By Richard Russell in Dow Theory Letters:
I read about what's going on in the Fed and the Treasury, and I can't believe it. Friedman, former president of the powerful NY Fed, (he's also a director of Goldman) buys 52,600 shares of stock in Goldman Sachs, and he's accused of a conflict of interest. Friedman quits - but where does he quit? Why I'll be damned, he quits his Fed job - and chooses to remain a Goldman director. What a surprise!
It's now obvious that the Fed and the Treasury want, above all, to save the banks. Everything else is secondary. It's also increasingly obvious that the bankers own the nation and that Goldman Sachs runs the nation and the banks. The whole thing is so flagrant that my head spins. And what Goldman doesn't control, the Pentagon controls.
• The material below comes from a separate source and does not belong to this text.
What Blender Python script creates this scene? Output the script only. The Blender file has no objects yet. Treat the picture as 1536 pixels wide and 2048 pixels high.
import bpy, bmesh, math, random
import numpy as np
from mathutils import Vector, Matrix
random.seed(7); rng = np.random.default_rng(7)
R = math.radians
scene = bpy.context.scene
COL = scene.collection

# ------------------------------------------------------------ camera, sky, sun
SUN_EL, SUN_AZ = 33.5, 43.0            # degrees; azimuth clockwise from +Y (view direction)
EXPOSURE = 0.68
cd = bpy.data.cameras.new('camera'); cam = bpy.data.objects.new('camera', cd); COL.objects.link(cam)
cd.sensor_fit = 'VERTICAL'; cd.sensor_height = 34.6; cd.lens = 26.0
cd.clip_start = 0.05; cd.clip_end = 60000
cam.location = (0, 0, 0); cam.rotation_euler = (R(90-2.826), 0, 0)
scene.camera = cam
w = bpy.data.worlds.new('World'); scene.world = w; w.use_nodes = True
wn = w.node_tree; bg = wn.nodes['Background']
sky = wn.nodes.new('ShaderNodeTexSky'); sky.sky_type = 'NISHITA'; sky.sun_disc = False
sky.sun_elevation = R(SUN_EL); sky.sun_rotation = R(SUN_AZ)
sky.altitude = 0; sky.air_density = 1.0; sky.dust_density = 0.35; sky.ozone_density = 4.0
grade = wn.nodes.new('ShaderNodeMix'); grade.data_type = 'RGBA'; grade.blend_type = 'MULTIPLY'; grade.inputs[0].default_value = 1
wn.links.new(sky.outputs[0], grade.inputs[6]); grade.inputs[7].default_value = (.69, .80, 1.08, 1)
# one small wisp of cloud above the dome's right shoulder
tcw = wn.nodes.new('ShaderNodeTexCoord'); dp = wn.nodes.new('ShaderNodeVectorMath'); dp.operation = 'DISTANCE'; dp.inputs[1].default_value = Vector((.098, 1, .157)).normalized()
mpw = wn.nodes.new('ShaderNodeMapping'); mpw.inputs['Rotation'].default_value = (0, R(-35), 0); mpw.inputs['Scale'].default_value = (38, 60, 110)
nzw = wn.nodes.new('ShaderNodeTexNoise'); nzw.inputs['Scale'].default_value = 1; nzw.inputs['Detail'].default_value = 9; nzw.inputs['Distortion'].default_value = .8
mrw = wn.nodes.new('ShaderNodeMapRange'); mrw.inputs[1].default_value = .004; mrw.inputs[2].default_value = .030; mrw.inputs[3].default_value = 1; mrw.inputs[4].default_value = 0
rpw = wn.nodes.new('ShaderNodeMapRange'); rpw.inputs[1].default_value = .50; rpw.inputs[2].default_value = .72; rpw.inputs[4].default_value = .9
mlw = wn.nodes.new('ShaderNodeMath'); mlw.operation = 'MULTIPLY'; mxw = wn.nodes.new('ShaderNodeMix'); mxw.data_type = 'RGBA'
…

How about this - AIG, the insurer which has been bailed out four times by the government to the tune of $180 billion has been named the "worst company in America" by readers of consumerist.com run by Consumer Reports. Some voters voted for Comcast as the worst until they heard that AIG, after receiving bail-out money, paid out big bonuses to employees. Considering AIG's wrong-way investments, giving out bonuses was disgusting and disgraceful. Will these guys stop at nothing in their greed?
How does Wall Street and these companies get away with these outrages? They get away with it because the public doesn't have the vaguest idea of what's happening or what Wall Street is doing.